Saklı kalamayacak kadar büyük bir yalandı ve nitekim ortaya çıktı. Beni sevindiren Defne’nin ağzından ve Defne’nin çaresizliğini, pişmanlığını ömer’in böylesine hissedebileceği bir duyguyla ortaya çıkmış olması. Anlatırken nefes almaktaki güçlüğünden ziyade ‘abimin borcu vardı’ cümlesi çok yaraladı. Defne, Serdar’ın ipe sapa gelmez bir sebeple açtığı borca karşılık hayatından vazgeçti.

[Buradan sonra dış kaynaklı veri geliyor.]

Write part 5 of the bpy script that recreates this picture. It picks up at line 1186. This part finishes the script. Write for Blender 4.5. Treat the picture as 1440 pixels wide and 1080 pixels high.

Tamam, belki asıl hayatını  bu borç sayesinde buldu ama bu süreçte Serdar'ın hiçbir şey yapmayışını da unutmayacağız... Defne bu kadar büyük yükü taşıyacak bir kadın haline geldiyse elbet Ömer’in bunda payı çok büyük. Defne sevgilisiyle birlikte olabilmek için kaç kez çoğalan yüküne ses etmeden devam ettiyse yoluna, kusura bakmasınlar da ailesi de bir o kadar yalnız bıraktı Defne’yi. Oynadığı oyun yetmezmiş gibi bir de Ömer onlar için evi satın aldı Defne’nin hanesine bir borç daha eklendi. Yük gittikçe ağırlaştı.

Bir genç kıza sorsak hayalindeki düğününü de damadını da tam da bu bölümdeki gibi anlatır. Bir farkla tabii.. Ortada büyüyüp giden o yalan dışında. İlk gelinlik de dahil bence herşey bir masaldan çıkmış gibiydi. Limonata canım limonataaa... Eğer dökülmeseydi ıslak kedi yavrusu haline gelen gelinin elini aşkla tutan damadı nasıl görecektik, gelinin o çocuk edasına nasıl ‘hasta' olacaktık? Limonatanın döküldüğü anda Defne'nin canının yandığı hissi nasıl gectiyse bana "ayyy" diye bir çığlık attığımı fark ettim. Ömer’in elbette kurtarıcı bir planı olacaktı çünkü o bir Ömer İplikci’ydi. Onlar bir zat­-ı şahane tarafından tasarlandığı için her iki gelinliğe hatta geceliktir pijamadır her şeye yakışır tarzda ve tavırdaydı. Merdivenin başında Ömer’in söylediği sihirli sözler hepimize bi iç geçirtti ama Defne’yi bu denli etkilemesi düşündürür. Çünkü ‘sana güvenmiyorum’ cümlesi oyunu anlatmasına daha büyük bir nedendi bence.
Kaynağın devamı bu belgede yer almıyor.